Updated

Security forces combing the headquarters of Bangladesh's border guard unit Friday found dozens of officers' bodies thrown hurriedly into mass graves, one day after a revolt ended against the unit's commanders, a top general.

Hundreds of mutinous soldiers have been arrested, officials say, and roadblocks thrown up across Bangladesh in order to capture more.

The private TV station ETV has said at least 40 bodies have been found since the revolt over poor pay and conditions ended, though officials say dozens of people remain missing and it appeared likely that the death toll would increase.

"We are digging out dozens of decomposing bodies dumped into mass graves. We are still taking the bodies out, so I can't give you an exact number," Brig. Abu Naim Shahidullah told NTV. All the victims appeared to be officers, he said, and were wearing combat fatigues.

The mutiny ended Thursday evening with mutinous soldiers laying down their arms, shortly after the government sent tanks into Dhaka. The border guards were also promised amnesty to persuade them to surrender.

But as night fell, many mutineers fled under cover of darkness, according to Abdul Kashem, an official of the Bangladesh Rifles, the official name of the paramilitary border force. It was not clear if the amnesty would apply to guards who fled.

Commander A.K. Azad, a spokesman for the elite Rapid Action Battalion, said more than 230 mutineers — most dressed in civilian clothing — were rounded up Thursday night on the outskirts of Dhaka.

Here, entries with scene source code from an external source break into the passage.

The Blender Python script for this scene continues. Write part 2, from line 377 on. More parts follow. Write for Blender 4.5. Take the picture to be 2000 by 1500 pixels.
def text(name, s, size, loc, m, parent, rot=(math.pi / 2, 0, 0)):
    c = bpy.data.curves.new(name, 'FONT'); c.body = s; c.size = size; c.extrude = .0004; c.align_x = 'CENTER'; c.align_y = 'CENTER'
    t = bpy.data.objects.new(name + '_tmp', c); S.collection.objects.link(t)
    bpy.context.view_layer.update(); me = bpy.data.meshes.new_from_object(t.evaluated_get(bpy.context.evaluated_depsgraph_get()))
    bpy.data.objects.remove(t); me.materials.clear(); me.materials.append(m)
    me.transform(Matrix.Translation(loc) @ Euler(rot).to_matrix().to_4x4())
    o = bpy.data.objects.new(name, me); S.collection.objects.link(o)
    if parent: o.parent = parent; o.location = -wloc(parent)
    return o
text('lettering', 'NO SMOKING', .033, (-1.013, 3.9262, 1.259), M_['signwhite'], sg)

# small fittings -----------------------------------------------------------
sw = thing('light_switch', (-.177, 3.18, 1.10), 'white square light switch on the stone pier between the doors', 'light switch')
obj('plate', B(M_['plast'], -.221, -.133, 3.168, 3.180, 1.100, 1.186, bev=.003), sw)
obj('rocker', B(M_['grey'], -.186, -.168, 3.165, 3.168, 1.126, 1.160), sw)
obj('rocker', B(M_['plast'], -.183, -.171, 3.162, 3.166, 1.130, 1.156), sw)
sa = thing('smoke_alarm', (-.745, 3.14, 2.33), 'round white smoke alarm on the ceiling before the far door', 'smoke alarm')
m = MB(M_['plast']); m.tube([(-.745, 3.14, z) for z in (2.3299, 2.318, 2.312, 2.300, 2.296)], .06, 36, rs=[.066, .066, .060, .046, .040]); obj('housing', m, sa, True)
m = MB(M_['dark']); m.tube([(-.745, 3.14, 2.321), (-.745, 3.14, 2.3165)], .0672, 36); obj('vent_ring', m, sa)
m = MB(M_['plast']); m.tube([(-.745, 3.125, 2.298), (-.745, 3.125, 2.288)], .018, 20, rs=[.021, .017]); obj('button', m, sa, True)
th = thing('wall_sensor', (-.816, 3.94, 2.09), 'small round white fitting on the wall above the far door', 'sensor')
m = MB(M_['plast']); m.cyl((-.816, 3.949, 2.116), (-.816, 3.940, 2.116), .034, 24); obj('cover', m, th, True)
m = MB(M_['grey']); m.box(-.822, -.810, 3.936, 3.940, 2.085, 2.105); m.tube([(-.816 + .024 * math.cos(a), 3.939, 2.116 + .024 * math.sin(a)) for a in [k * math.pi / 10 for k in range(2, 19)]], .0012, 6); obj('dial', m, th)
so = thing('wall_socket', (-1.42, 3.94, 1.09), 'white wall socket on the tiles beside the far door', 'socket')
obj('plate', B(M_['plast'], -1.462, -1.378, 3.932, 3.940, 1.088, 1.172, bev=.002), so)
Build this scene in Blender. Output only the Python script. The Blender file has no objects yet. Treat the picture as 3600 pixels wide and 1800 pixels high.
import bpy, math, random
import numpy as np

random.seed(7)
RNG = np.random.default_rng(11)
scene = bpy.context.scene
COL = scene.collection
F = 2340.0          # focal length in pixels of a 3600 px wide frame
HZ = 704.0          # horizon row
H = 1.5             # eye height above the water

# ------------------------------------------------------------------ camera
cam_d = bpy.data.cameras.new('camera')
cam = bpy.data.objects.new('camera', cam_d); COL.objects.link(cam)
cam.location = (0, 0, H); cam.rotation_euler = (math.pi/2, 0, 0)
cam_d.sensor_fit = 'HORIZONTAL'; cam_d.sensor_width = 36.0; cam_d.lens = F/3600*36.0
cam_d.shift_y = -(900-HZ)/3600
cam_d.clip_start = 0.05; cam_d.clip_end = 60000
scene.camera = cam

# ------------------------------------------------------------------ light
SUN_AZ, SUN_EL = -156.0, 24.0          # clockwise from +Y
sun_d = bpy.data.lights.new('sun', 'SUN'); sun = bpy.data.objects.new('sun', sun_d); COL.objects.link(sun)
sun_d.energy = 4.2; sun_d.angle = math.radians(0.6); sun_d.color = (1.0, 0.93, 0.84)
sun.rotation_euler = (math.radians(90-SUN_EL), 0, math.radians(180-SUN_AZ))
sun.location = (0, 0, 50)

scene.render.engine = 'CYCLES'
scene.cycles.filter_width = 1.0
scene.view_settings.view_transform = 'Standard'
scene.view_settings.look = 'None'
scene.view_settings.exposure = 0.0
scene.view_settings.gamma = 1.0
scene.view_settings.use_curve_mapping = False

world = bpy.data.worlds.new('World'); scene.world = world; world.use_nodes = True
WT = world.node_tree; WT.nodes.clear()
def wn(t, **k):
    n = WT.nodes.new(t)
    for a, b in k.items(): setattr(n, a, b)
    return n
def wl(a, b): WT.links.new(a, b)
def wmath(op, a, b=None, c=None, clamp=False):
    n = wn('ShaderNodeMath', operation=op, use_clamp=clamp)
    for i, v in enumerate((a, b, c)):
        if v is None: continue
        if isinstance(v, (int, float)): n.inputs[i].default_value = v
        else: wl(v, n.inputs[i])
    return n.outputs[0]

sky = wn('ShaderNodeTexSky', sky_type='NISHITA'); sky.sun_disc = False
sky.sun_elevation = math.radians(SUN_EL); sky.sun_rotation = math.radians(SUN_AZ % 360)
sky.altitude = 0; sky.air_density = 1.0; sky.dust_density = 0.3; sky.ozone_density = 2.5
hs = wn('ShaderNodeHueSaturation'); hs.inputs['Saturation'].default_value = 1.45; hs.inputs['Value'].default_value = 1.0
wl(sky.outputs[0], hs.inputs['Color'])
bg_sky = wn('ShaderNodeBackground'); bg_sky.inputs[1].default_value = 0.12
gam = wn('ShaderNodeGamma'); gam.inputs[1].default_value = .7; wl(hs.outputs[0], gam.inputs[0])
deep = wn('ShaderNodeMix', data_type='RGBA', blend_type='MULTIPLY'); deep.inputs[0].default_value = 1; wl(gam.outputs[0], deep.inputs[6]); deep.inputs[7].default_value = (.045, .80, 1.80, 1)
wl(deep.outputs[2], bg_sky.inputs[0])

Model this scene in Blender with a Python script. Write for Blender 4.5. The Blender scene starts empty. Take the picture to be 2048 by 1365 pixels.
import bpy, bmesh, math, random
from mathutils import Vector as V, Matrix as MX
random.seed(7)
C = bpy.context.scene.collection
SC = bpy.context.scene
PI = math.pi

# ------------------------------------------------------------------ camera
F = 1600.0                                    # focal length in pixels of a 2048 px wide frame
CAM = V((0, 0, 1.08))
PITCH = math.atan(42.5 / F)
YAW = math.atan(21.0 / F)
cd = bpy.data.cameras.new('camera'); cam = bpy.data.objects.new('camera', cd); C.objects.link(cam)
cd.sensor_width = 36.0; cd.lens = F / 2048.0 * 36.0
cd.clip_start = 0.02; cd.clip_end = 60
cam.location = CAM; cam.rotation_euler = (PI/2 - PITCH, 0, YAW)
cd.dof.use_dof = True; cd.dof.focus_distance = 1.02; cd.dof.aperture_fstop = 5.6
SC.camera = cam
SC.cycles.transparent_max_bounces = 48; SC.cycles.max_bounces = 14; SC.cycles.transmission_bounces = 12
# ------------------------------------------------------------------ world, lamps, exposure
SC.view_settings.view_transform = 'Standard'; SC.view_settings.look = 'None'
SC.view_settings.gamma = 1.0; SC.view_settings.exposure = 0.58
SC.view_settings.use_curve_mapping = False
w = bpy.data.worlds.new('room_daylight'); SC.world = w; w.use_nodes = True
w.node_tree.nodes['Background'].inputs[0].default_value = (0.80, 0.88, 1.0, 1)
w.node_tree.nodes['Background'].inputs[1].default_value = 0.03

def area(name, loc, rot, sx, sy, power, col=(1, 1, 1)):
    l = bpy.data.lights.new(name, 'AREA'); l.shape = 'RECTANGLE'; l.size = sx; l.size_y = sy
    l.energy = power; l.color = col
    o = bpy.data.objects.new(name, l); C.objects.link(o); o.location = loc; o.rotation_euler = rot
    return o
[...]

Another battalion official, M. Morshed, said security forces had arrested 68 more mutineers near the town of Savar, 25 miles northwest of Dhaka.

Security forces have set up highway checkpoints to search buses, and are also searching ferries as they look for more mutineers, officials said.

On Friday afternoon, the private TV station ETV reported that 18 more bodies had been taken from the wreckage of the guards' main compound, raising the death toll to at least 40 people. Officials had earlier said 22 bodies had been recovered, though dozens of people remained missing.

A reporter for ETV television, who said he had seen the corpses, said that most appeared to be unit commanders.